The bulk of the Tipton borough was absorbed into an expanded West Bromwich borough, although a fragment of the town near the border with Coseley (including the former council offices and the bulk of the new Foxyards housing estate) was absorbed into Dudley and most of the Tividale area became part of the new County Borough of Warley. In this reorganisation, the township of Tipton was expanded around Princes End to take over a section of the former Coseley urban district.
Since 1974, Tipton has been part of the Metropolitan Borough of Sandwell, which was created by a merger of the former West Bromwich and Warley boroughs.

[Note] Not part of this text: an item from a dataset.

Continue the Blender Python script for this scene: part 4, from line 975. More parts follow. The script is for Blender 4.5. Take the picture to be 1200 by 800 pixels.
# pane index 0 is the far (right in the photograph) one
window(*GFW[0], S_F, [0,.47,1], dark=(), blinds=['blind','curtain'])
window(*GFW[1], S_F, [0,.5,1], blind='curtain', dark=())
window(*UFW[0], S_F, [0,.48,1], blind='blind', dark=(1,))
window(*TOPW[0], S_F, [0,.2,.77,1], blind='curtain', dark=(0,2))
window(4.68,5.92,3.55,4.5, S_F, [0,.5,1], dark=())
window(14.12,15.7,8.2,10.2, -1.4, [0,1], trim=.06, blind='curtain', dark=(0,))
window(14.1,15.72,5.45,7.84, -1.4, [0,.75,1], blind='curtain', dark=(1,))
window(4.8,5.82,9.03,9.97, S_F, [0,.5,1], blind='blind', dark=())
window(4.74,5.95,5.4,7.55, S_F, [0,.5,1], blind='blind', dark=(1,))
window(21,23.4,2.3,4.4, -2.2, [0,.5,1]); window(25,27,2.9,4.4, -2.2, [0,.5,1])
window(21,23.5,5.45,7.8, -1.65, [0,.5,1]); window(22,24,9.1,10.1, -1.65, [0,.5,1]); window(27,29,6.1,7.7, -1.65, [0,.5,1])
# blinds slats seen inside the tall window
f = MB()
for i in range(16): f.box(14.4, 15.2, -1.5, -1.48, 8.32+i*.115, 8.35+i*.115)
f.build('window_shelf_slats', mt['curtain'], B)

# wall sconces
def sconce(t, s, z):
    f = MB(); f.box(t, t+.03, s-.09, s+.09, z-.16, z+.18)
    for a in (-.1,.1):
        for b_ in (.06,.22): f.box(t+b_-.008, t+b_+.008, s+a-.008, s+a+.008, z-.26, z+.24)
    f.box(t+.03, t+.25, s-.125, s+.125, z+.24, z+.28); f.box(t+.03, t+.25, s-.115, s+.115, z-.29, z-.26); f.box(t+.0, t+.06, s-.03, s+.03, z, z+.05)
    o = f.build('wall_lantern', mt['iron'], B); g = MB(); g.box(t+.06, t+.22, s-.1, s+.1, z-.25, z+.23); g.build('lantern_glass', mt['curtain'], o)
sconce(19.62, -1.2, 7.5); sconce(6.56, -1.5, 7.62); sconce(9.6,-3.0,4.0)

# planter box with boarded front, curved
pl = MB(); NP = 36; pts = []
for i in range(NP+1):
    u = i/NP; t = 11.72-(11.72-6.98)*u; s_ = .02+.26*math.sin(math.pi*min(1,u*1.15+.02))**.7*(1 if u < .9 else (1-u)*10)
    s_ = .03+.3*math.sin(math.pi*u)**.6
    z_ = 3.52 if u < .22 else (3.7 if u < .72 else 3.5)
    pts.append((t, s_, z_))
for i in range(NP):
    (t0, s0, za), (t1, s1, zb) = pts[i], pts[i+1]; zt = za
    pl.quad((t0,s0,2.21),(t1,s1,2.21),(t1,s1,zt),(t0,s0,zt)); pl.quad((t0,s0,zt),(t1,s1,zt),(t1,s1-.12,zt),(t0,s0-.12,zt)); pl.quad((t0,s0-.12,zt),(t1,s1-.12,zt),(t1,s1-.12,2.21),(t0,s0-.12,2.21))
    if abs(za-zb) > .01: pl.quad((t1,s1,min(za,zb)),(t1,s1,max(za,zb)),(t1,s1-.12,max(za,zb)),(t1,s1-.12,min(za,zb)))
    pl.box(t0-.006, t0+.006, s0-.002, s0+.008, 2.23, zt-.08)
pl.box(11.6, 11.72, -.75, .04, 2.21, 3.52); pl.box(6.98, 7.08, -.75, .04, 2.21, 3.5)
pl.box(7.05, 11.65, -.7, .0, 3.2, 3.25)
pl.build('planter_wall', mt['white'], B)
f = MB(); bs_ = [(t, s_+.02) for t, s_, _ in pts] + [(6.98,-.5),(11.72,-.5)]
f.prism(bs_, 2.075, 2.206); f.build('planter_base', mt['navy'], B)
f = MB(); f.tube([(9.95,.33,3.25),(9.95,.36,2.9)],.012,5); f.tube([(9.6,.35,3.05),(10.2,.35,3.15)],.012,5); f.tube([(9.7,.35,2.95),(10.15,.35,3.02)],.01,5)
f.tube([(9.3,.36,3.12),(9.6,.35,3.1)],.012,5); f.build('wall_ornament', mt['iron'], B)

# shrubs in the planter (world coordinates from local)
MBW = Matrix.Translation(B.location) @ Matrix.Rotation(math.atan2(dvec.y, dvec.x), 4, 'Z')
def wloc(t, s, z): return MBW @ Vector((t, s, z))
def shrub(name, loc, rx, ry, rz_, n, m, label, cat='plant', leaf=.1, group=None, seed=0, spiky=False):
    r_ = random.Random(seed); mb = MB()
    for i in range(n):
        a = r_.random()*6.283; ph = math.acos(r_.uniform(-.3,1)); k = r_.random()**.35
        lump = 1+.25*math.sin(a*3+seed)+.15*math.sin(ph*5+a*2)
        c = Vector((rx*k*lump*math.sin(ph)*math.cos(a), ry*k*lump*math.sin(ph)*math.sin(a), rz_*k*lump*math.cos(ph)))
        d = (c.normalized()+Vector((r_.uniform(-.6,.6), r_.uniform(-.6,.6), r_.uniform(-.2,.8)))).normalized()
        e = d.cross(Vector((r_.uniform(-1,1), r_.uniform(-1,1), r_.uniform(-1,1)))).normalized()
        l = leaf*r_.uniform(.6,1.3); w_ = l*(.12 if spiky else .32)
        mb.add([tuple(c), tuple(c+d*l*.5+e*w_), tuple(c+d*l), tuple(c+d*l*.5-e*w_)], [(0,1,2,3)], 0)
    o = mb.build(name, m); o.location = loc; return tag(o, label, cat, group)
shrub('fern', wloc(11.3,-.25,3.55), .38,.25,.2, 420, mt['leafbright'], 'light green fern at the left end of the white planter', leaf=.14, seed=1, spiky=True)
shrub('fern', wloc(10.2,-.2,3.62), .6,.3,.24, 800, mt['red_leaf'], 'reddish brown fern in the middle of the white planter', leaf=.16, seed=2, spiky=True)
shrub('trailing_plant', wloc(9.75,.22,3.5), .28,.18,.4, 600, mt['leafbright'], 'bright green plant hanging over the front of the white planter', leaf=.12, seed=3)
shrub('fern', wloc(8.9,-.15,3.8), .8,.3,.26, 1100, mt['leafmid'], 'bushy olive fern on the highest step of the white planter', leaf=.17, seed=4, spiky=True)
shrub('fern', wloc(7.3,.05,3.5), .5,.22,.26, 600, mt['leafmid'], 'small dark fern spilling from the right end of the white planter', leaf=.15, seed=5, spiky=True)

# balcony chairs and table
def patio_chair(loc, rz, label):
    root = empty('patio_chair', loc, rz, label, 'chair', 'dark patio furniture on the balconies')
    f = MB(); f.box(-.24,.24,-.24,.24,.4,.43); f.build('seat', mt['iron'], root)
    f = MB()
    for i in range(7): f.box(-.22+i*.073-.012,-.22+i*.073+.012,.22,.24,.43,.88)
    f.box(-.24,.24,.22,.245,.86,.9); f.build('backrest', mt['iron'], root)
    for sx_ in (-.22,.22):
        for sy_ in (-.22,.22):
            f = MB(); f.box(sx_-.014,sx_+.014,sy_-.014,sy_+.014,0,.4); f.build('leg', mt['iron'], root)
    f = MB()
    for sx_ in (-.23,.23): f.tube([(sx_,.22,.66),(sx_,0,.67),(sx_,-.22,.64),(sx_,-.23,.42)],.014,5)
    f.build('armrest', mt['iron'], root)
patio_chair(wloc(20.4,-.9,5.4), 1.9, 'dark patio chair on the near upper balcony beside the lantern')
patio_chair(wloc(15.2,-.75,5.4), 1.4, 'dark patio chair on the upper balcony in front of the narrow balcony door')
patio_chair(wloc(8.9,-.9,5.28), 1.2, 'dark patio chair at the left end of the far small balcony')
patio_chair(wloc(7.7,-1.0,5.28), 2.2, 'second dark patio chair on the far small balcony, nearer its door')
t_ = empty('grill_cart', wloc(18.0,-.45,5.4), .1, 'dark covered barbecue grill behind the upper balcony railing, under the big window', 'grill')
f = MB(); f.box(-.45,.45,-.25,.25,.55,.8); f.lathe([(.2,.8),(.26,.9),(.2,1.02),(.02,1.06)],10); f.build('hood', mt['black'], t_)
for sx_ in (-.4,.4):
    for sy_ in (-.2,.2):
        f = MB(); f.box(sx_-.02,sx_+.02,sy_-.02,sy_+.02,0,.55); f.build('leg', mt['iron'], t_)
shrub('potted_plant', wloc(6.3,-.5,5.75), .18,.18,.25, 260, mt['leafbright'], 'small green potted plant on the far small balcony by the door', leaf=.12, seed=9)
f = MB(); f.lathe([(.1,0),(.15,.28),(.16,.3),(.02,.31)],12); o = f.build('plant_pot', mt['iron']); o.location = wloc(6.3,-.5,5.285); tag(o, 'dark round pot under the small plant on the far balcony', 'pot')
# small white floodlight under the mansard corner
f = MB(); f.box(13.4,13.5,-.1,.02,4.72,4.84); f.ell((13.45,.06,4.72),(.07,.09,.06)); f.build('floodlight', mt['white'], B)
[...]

By the end of the 1970s, most of the housing in Tipton built before 1890 had been demolished. Owen Street, the town's main shopping area, was redeveloped between 1979 and 1982, with a reduced number of shop units as well as new low-rise council houses and flats.
Tipton's first gasworks was opened in 1958 and redeveloped as a state-of-the-art Naphta Gas plant by 1965, but owing to the emergence of North Sea gas, the gasworks closed in 1975 and stood empty for a decade before demolition. The site of the gas plant was redeveloped as the Standbridge Park housing estates in the 1990s.
Tipton has two railway stations, the main railway station at Owen Street and another station at Dudley Port. There were several other stations in the town on three different railway lines, but these were gradually closed between 1916 and 1964 as passenger trains were phased out on these lines. The Dudley-Wolverhampton railway line, which straddled Tipton's border with Coseley, closed in 1968. The Princes End Branch Line, which was only two miles long, closed in 1981. The South Staffordshire Line through Tipton, which led to Walsall northwards and Dudley southwards, closed in 1993 but is scheduled to re-open at some point in the future to goods trains and light passenger trains.
The archive collection for Tipton Borough is held at Sandwell Community History and Archives Service.